Tuesday, October 14, 2008

The teenagers say this is "emo-ing". I'm still a teenager still, so yeah.. I'm emo-ing. Just nice my computer lab is empty now, Iggy is sleeping and all the people I know is busy-ing. All by myself, alone in the cold empty computer lab (don't know which idoit set the tempreture so low). Looking at Iggy, feel like disturbing her and talking to her, which I always do. But she looks tired from all the fan-meeting sessions. Let her sleep.

Don't even feel like stepping out for lunch. Don't even feel like eating. Crazy ah, Grace!

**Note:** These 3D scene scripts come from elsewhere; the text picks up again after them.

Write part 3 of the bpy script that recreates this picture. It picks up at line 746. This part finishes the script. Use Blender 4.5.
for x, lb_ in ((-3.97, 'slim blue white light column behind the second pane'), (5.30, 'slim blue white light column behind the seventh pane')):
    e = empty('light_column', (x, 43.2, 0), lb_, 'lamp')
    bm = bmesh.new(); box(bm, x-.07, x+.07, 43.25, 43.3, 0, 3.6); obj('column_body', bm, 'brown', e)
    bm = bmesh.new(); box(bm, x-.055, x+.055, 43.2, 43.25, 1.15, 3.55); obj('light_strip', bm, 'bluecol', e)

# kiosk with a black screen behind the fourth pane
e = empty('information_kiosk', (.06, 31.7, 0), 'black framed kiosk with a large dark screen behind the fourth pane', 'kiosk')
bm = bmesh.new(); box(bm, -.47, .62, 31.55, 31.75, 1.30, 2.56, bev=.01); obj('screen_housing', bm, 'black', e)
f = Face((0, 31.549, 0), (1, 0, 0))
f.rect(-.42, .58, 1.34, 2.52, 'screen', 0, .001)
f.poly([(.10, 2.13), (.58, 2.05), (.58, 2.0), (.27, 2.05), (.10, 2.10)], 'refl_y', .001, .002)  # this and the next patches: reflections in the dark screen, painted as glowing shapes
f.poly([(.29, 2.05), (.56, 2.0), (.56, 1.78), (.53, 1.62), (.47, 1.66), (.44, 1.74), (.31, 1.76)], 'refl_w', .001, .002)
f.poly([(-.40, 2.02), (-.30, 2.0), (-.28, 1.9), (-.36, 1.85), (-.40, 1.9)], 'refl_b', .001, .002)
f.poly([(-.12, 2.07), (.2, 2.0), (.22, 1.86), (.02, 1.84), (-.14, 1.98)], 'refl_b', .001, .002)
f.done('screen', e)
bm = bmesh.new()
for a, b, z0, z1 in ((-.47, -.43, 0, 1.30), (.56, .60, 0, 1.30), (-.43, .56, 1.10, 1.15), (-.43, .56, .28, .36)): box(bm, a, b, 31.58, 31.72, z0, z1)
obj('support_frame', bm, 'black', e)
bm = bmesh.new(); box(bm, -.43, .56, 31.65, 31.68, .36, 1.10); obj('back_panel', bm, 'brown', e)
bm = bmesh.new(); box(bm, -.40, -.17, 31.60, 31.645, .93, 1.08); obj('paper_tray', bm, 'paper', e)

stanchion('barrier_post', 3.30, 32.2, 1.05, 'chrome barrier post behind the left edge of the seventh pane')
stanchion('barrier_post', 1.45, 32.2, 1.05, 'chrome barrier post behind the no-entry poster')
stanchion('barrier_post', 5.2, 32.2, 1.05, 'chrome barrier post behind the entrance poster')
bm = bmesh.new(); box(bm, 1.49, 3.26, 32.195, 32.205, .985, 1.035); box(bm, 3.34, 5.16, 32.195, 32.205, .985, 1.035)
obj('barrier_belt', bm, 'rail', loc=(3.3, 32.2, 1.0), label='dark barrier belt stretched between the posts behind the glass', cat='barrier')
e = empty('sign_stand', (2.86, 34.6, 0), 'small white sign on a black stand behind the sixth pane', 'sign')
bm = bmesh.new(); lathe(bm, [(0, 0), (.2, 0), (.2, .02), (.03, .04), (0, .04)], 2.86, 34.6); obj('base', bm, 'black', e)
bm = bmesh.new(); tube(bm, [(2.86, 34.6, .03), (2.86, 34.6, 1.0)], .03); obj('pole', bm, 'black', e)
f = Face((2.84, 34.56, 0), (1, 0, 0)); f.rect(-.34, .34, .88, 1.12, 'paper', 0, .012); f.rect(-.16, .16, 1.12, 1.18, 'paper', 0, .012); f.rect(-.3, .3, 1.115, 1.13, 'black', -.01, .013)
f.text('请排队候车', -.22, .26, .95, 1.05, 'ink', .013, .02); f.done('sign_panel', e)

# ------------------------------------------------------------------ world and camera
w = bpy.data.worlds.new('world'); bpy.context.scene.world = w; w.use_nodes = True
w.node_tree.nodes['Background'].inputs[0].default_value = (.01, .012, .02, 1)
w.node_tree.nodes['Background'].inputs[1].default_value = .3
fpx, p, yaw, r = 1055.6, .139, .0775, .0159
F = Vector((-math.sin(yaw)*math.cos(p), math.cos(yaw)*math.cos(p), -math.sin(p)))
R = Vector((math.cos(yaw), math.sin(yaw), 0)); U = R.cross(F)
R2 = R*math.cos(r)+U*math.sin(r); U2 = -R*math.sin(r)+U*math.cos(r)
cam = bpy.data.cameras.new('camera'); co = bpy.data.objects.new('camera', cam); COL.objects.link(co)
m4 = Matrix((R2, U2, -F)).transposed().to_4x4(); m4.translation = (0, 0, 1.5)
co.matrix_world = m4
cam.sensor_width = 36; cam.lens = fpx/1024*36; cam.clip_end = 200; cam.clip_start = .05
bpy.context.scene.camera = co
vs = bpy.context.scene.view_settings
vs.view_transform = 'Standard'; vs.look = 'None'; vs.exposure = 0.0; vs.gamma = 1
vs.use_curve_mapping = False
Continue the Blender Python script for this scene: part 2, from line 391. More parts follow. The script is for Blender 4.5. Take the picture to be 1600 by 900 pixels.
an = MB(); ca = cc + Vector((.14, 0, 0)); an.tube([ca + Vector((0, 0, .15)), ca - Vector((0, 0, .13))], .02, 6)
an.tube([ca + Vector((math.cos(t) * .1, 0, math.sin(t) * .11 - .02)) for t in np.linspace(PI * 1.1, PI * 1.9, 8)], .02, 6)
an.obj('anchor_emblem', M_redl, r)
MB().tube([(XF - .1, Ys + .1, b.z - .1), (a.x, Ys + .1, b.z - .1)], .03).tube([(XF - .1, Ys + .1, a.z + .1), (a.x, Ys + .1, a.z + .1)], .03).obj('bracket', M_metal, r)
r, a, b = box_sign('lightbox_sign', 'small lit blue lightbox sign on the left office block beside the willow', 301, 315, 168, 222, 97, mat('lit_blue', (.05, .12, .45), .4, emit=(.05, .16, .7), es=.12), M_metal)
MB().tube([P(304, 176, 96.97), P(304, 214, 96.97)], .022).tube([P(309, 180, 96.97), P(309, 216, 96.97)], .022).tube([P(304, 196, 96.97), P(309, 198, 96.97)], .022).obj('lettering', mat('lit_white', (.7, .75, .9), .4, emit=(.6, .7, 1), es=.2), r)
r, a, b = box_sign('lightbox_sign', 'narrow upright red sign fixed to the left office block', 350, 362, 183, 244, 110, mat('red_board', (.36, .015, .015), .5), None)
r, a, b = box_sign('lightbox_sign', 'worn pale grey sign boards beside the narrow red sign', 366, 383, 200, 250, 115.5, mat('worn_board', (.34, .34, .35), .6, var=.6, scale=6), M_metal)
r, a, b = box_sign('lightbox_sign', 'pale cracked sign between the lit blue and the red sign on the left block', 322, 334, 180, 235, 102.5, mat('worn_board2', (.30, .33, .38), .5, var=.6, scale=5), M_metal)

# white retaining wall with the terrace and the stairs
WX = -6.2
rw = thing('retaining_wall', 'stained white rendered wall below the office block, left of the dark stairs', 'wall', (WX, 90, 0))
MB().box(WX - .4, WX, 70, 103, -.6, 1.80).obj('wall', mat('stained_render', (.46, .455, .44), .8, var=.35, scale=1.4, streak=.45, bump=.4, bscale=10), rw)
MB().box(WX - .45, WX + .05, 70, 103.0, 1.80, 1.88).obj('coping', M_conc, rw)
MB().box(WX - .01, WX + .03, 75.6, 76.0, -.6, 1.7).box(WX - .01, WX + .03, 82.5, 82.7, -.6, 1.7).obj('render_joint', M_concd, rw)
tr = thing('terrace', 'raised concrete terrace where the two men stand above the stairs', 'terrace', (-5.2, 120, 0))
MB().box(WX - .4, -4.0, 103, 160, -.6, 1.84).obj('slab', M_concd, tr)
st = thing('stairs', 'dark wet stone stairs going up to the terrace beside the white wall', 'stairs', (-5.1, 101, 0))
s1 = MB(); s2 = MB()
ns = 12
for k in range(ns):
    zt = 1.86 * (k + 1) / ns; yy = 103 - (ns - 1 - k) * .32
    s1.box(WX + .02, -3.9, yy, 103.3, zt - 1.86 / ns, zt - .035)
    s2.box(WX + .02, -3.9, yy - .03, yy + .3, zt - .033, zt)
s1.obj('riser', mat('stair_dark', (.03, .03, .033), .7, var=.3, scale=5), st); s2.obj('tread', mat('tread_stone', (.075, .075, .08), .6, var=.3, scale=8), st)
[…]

No body to talk to every now and then loh~ No body for me to disturb every now and then loh~ I tried to build some new friendships, all of them are still very new so nothing's happening. More excuse to emo. Actually, I'm not all by myself.. It's just whether I want to step out of this lab, pluck up my courage and talk to people. Easy to others, but hard for me. Why do I have this stupid barrier in between me and people?

I don't mind being alone, but it's the feeling of lonliness that caught me. I don't want to leave this school after my time here, not gaining anything, not leaving anything behind. Haiya... what's wrong. I just want to emo today~

Reminds me of the emo times on and off the ship. I feel like a teenager today.